Nick Hardwick said: “The change in Wealstun’s role has been a significant challenge for the prison, yet despite this, outcomes for prisoners remain reasonable in most areas.

“However, the prison is clearly slipping backwards.

“The deterioration in safety is the most obvious example but there is a disturbing sense of lack of grip in other areas too. The issues identified in this report need to be addressed quickly and effectively to prevent them from becoming even more serious.”

HMP Wealstun was originally two separate prisons which were brought together to form one prison with a category C and a category D side.

In 2008 the open prison closed and Wealstun began operating a year ago as a large category C training prison.

The report stated that this was a major physical and cultural change.

The prison’s previous strengths have stood it in good stead, however, safety had deteriorated sharply since its last inspection.

Inspectors were concerned to find that:

l The prison had a serious drug problem, and almost half of prisoners said that drugs were easy to obtain.

l One in six prisoners said they had developed a drug problem while in prison and drug use and the debt associated with it was a significant factor in the high levels of bullying and violence in the prison.

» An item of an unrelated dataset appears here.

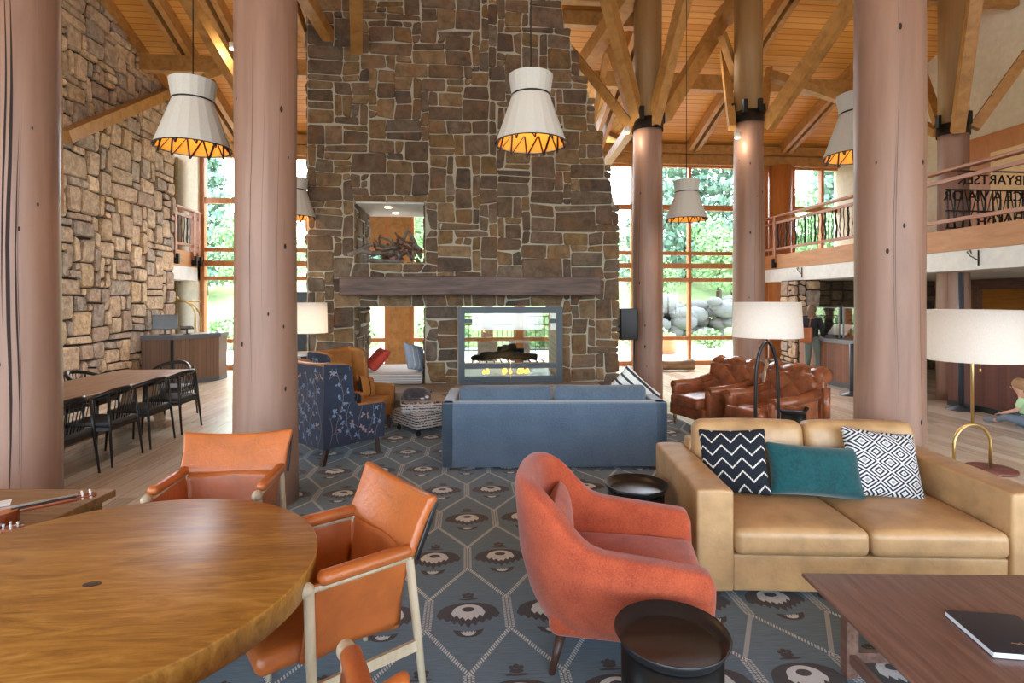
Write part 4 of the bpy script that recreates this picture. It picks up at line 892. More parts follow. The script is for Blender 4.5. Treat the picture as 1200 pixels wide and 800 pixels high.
# low leather bench between sofa and hearth
t = thing('leather_bench', 'low camel leather bench between the blue sofa and the hearth', 'bench', CW(-.48, 7.3), -YAW)
q = MB(); q.rbox((0, 0, .46), (.72, .5, .2), .05, 6, fn=crown(.02)); q.make('seat', M['camel'], t)
for a_ in (-1, 1):
    for b_ in (-1, 1): q = MB(); q.tube([(a_*.3, b_*.2, .38), (a_*.32, b_*.21, 0)], [.02, .014], 8); q.make('leg', M['darkwood'], t)
# ================================================================ FLORAL WING CHAIRS
NAVY = fabric('navy_cloth', (54, 62, 80), (42, 50, 66), 180, .9, .2)
FL = [NAVY, plain('vine', (128, 122, 124), .9), plain('petal_blue', (126, 148, 176), .9), plain('petal_pink', (176, 148, 146), .9)]
def floral(mb, place, w_, h_, inside, seed):
    rnd = random.Random(seed)
    def pt(u, v): return place(u, v)
    x = .08
    while x < w_:
        ph = rnd.uniform(0, 6); L = [(x+.045*math.sin(v*9+ph), v) for v in [h_*i/26 for i in range(27)]]
        for (a, b) in zip(L, L[1:]):
            if inside(*a) and inside(*b): mb.mi = 1; mb.add([pt(a[0]-.003, a[1]), pt(a[0]+.003, a[1]), pt(b[0]+.003, b[1]), pt(b[0]-.003, b[1])], [(0, 1, 2, 3)], False)
        v = rnd.uniform(.02, .08); sd = 1
        while v < h_:
            bx_ = x+.045*math.sin(v*9+ph); ex, ey = bx_+sd*rnd.uniform(.045, .07), v+.05
            if inside(bx_, v) and inside(ex+sd*.03, ey+.03):
                mb.mi = 1; mb.add([pt(bx_, v-.003), pt(bx_, v+.003), pt(ex, ey+.003), pt(ex, ey-.003)], [(0, 1, 2, 3)], False)
                mb.mi = 3 if rnd.random() < .25 else 2
                for k_ in range(rnd.choice((3, 4, 5))):
                    a = rnd.uniform(0, 6.28); cx, cy = ex+.02*math.cos(a), ey+.02*math.sin(a); ca, sa = math.cos(a), math.sin(a)
                    mb.add([pt(cx+.018*math.cos(b)*ca-.009*math.sin(b)*sa, cy+.018*math.cos(b)*sa+.009*math.sin(b)*ca) for b in [PI/4*i for i in range(8)]], [tuple(range(8))], False)
            v += rnd.uniform(.055, .085); sd = -sd
        x += rnd.uniform(.11, .15)
MYZ = Matrix(((0, 0, 1, 0), (1, 0, 0, 0), (0, 1, 0, 0), (0, 0, 0, 1)))
def wing_chair(label, loc, rz):
    t = thing('wing_chair', label, 'armchair', loc, rz, 'floral backed wing chairs')
    P = [(-.37, .19), (-.39, .57), (-.36, .60), (-.02, .61), (.03, .66), (.07, 1.03), (.12, 1.07), (.36, 1.10), (.37, .19)]
    def inpoly(y, z): return .21 < z < (.585 if y < .05 else 1.04) and -.355 < y < .35 and not (y > -.02 and y < .09 and z > .56)
    for s_ in (-1, 1):
        q = MB(); q.M = MYZ; q.prism(P, s_*.37-.035, s_*.37+.035); o = q.make('side_panel', M['camel'], t); bv = o.modifiers.new('Bevel', 'BEVEL'); bv.width = .012; bv.segments = 3
        q = MB(); q.M = MYZ; q.prism([(y if y < .3 else y+.048, z-.012 if z > .3 else z+.004) for y, z in P], s_*.4045, s_*.4085); q.M = Matrix.Identity(4)
        floral(q, lambda u, v: Vector((s_*.4095, -.37+u, .2+v)), .74, .9, lambda u, v: inpoly(-.37+u, .2+v), 5+s_); q.make('floral_cover', FL, t)
    q = MB(); q.rbox((0, .37, .645), (.80, .09, .91), .03, 6, fn=lambda p, h: p+Vector((0, 0, -.02*(1-(p.x/h.x)**2) if p.z > 0 else 0))); q.make('back', M['camel'], t)
    q = MB(); q.bx(-.406, .406, .4155, .4195, .2, 1.065); floral(q, lambda u, v: Vector((-.40+u, .4205, .21+v)), .80, .84, lambda u, v: .0 < u < .79 and v < .84, 9); q.make('floral_cover', FL, t)
    q = MB(); q.rbox((0, -.05, .26), (.67, .66, .14), .02, 4); q.make('base', M['camel'], t)
    q = MB(); q.rbox((0, -.07, .39), (.66, .66, .14), .045, 8, fn=crown(.03)); q.make('seat_cushion', M['camel'], t)
    q = MB(); q.rbox((0, .29, .75), (.62, .12, .62), .05, 8); q.make('back_cushion', M['camel'], t)
    for sx in (-1, 1):
        for y0_, y1_ in ((-.32, -.34), (.33, .39)): q = MB(); q.bar((sx*.33, y0_, .2), (sx*.34, y1_, 0), .045, .045); q.make('leg', M['darkwood'], t)
    return t
fx, fD = .61, .79
c0 = CW(-1.735-.79*.36, 6.02+.61*.36)
wc = wing_chair('wing chair showing its navy floral back, nearest the log column', c0, rot_of(fx, fD))
dup(wc, CW(-2.12, 7.32), rot_of(.95, -.32), 'camel leather wing chair farther back, turned to show its tan inside')
pillow('strap_cushion', 'small camel leather cushion with dark strap on the farther wing chair', 'cushion', CW(-1.95, 7.3, .60), (.34, .3, .12), stripes('strap', (176, 122, 66), (40, 32, 28), 0, .16, .12), rot_of(.95, -.32), .3, .2)
# ottoman with cat
t = thing('striped_ottoman', 'square black and white striped ottoman in front of the hearth', 'ottoman', CW(-1.18, 7.38), .62)
om = stripes('ottoman_weave', (196, 194, 190), (50, 50, 54), 2, .034, .42, .02)
q = MB(); q.rbox((0, 0, .19), (.62, .62, .2), .03, 6); q.make('base', om, t)
q = MB(); q.rbox((0, 0, 0), (.64, .64, .14), .04, 8, fn=crown(.02)); o = q.make('top_cushion', om, t); o.location = (0, 0, .355); o.rotation_euler = (0, 0, -.5)
for a_ in (-1, 1):
    for b_ in (-1, 1): q = MB(); q.tube([(a_*.25, b_*.25, .1), (a_*.25, b_*.25, .05)], .02, 8); q.ball((a_*.25, b_*.25, .032), .032, 8, (1, 1, 1)); q.make('castor', M['black'], t)
M['fur'] = fabric('grey_fur', (84, 80, 84), (52, 50, 54), 70, .95, .5)
ct = thing('sleeping_cat', 'small grey and white cat curled asleep on the striped ottoman', 'cat', CW(-1.27, 7.27, .445), .4)
J = [((.0, .02, .075), .088), ((-.11, .0, .08), .088), ((-.18, -.06, .06), .06), ((.1, -.02, .07), .07), ((.16, -.08, .06), .055), ((.13, -.14, .045), .05), ((.08, -.19, .04), .03), ((-.17, -.13, .03), .022), ((-.08, -.17, .022), .018), ((.0, -.18, .02), .014), ((.12, -.1, .02), .025), ((.04, -.15, .02), .02)]
skin('body', J, [(0, 1), (1, 2), (0, 3), (3, 4), (4, 5), (5, 6), (2, 7), (7, 8), (8, 9), (4, 10), (10, 11)], M['fur'], ct)
q = MB()
for s_ in (-1, 1): q.M = Matrix.Translation((.13+s_*.032, -.115, .085)); q.lathe([(.018, 0), (.012, .015), (.001, .035)], 8)
q.M = Matrix.Identity(4); q.make('ears', M['fur'], ct)
q = MB(); q.ball((.085, -.185, .045), .028, 8, (1, .8, .7)); q.ball((.02, -.165, .022), .022, 8, (1.6, .8, .7)); q.make('white_fur', plain('white_fur', (222, 220, 216), .9), ct)
# ================================================================ TUFTED LEATHER CHAIRS
def chester(label, loc, rz):
    t = thing('tufted_armchair', label, 'armchair', loc, rz, 'brown tufted leather armchairs')
    w_, d_ = .80, .95
    q = MB(); q.rbox((0, -.02, .235), (w_-.1, d_-.1, .17), .03, 5); q.make('base', M['chest'], t)
    q = MB(); q.rbox((0, -.12, .37), (w_-.22, .74, .15), .05, 8, fn=crown(.03)); q.make('seat_cushion', M['chest'], t)
    for s_ in (-1, 1):
        q = MB(); q.rbox((s_*(w_/2-.06), -.02, .38), (.12, .74, .38), .055, 8, fn=lambda p, h: p+Vector((0, 0, .05*(p.y/h.y)**2*(1 if p.y > 0 else .1) if p.z > 0 else 0))); q.tube([(s_*(w_/2-.045), -.37, .545), (s_*(w_/2-.045), .0, .56), (s_*(w_/2-.04), .34, .62)], [.065, .06, .07], 14); q.make('arm', M['chest'], t)
    q = MB()
    def tf(u, v):                        # deep diamond tufts on a rolled back
        x = (u-.5)*w_*1.02; s_ = v*.62
        ky = s_/.17; kx = x/.19; a_ = abs(math.sin(PI*(kx+ky)/2))*abs(math.sin(PI*(kx-ky)/2)); pf = .038*a_**.5*min(1, 8*min(u, 1-u))
        if v < .75: y, z, ny_, nz_ = .28+.12*v, .42+s_*.9, -1, .1
        else: th = (v-.75)/.25*PI*.95; y = .30+.12*.75+.085-.085*math.cos(th); z = .42+.465*.9+.085*math.sin(th); ny_, nz_ = -math.cos(th), math.sin(th)
        return Vector((x*(1+.03*v), y+ny_*pf, z+nz_*pf))
    q.grid(tf, 60, 60); q.tube([(-w_*.505, .46, .835), (w_*.505, .46, .835)], .085, 18); q.tube([(-w_*.50, .44, .7), (-w_*.5, .44, .3)], .05, 10); q.tube([(w_*.50, .44, .7), (w_*.5, .44, .3)], .05, 10); tb = q.make('tufted_back', M['chest'], t)
    for i in range(-3, 4):
        for j in range(0, 3):
            x_, s2_ = i*.1, (j*.19 if i % 2 == 0 else j*.19+.095)
            if 0 < s2_ < .46 and abs(x_) < .36: q = MB(); q.ball((x_, .275+.12*s2_/.62, .42+s2_*.9), .014, 6, (1, .6, 1)); q.make('button', M['chest'], tb)
    q = MB(); q.rbox((0, .43, .5), (w_, .09, .66), .03, 5); q.make('back_shell', M['chest'], t)
    for sx in (-1, 1):
        for y in (-.38, .36): q = MB(); q.lathe([(.012, 0), (.018, .03), (.014, .05), (.026, .1), (.03, .16)], 10, (sx*.3, y, 0)); q.make('leg', M['brass'] if y < 0 else M['darkwood'], t)
    return t
cc_ = chester('brown tufted leather armchair on the left, nearer the tall windows', CW(2.78, 7.62), rot_of(-.93, -.37))
dup(cc_, CW(3.22, 6.78), rot_of(-.93, -.37), 'brown tufted leather armchair on the right beside the arched lamp')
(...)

l Action to tackle the availability of drugs was not sufficiently rigorous and poor behaviour too often went unchallenged.

l Staff-prisoner relationships appeared to be mixed and inconsistent.

l It appeared that victims of bullying were frequently placed on suicide and self-harm monitoring and moved to the segregation unit.

l There was little effort to reintegrate prisoners into the main regime and too many in the segregation unit were transferred to other prisons, and there was evidence that some prisoners were deliberately self-harming so that they would be moved to the segregation unit and then transferred from he prison.

l Although the work of the offender management unit was reasonable and public protection was well managed, resettlement activity as a whole had insufficient priority and the number of offending behaviour programmes was inadequate.

Inspectors found that:

l Within the mixed staff-prisoner relationships, there were examples of staff providing excellent support to prisoners.

l The environment was good and clean.

l Black and minority ethnic prisoners were much more positive about their treatment than in many other prisons.

l Mental health work was excellent; and most prisoners had good time out of cell, and there were sufficient work, activity and training places available, most of which was of good quality.

Michael Spurr, chief executive officer of the National Offender Management Service (NOMS), said: “As the chief inspector acknowledges, the change of role at Wealstun has been challenging.

“I am pleased that the outcomes for prisoners remain reasonably good but accept that the prison needs to improve in a number of key areas.

“The new governor and his team will develop an action plan to address the weaknesses identified.”